Of course, naive investors are part of every market. But if they’re buying a few hundred shares of Royal Bank’s common stock it’s not going to have a meaningful impact, because there are more than 1.4 billion shares outstanding. In the preferred market, however, where volumes are much lower and retail participation higher, professionals may be able to take the other side of those trades and exploit the dumb money.

Index ETFs lead to more inefficiencies. Now to the most controversial claim of active managers: some feel the dumb money in the Canadian preferred share market includes index funds. “Like all passive managers, if the security is big enough and the credit rating is high enough, they add it to the index,” Normandeau says. “They don’t do credit analysis or duration analysis like we are doing in HPR.” When a company has multiple preferred share issues, “the indexers are buying whatever is in the benchmark,” he says, “but we are picking the ones that have the best value from each issuer, and then you can do this from one issuer to another.
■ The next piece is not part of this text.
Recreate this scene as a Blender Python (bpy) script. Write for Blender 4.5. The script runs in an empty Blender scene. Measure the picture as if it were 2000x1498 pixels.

Moreover, preferred share index ETFs in Canada now make up a significant share of the overall market. The iShares S&P/TSX Canadian Preferred (CPD) has about $1.4 billion in assets, while the BMO S&P/TSX Laddered Preferred Share (ZPR) is also about $1.1 billion. That makes them as the 10th and 16th largest ETFs in the country, respectively, as of the end of February. “So together they make up more than 3.5% of the market, and they’re trading quite often in large quantities,” Normandeau says.

Large flows in a small market create opportunities for active managers to gain an upper hand, he argues. “We’re seeing it every day: we know when these guys are buying or selling. I am never a forced buyer or a forced seller: I can do whatever I want with my cash. With prefs, if you want to buy or sell with big flows, you’re going to pay a high price. What you should do is try to trade on the other side of that.”

Meet you halfway

So, what to make of these claims? Unless you’re an indexing fundamentalist, you have to acknowledge that preferred shares offer comparatively more opportunities for a skilled manager to identify mispriced securities, at least when compared with most other asset classes.

I’m not the only committed indexer who admits that. Norbert Schlenker (of Norbert’s gambit fame) has used the services of James Hymas, generally recognized as Canada’s guru of preferred shares. “I disdain active investing,” Schlenker wrote at the end of a glowing testimonial in 2011. “I realize that the above smells very much like the usual ad for an actively managed fund. I intend no such thing. I am just a happy client, happy to see that my default investing philosophy is wrong in this instance, and happy to recommend Hymas’s services to others.”

But I reject the idea that index funds are part of the dumb money. From the moment index funds were created in the 1970s, fund managers have talked about taking advantage of mindless passive investors, but the proof is in the performance, and the data show that only a tiny minority outperform over meaningful periods. While our practice in Toronto does not use preferred shares in client portfolios, other advisors at PWL Capital use the BMO S&P/TSX Laddered Preferred Share (ZPR), which we recommended in our recent white paper on the subject.

That said, I wouldn’t argue too strenuously with anyone who chose to use a low-cost, prudently managed active fund to get access to preferred shares. (HPR, for example, had an MER of 0.64% in 2014, only slightly more than its indexed counterparts.) Certainly that’s a wiser decision than trying to manage a portfolio of individual preferreds on your own.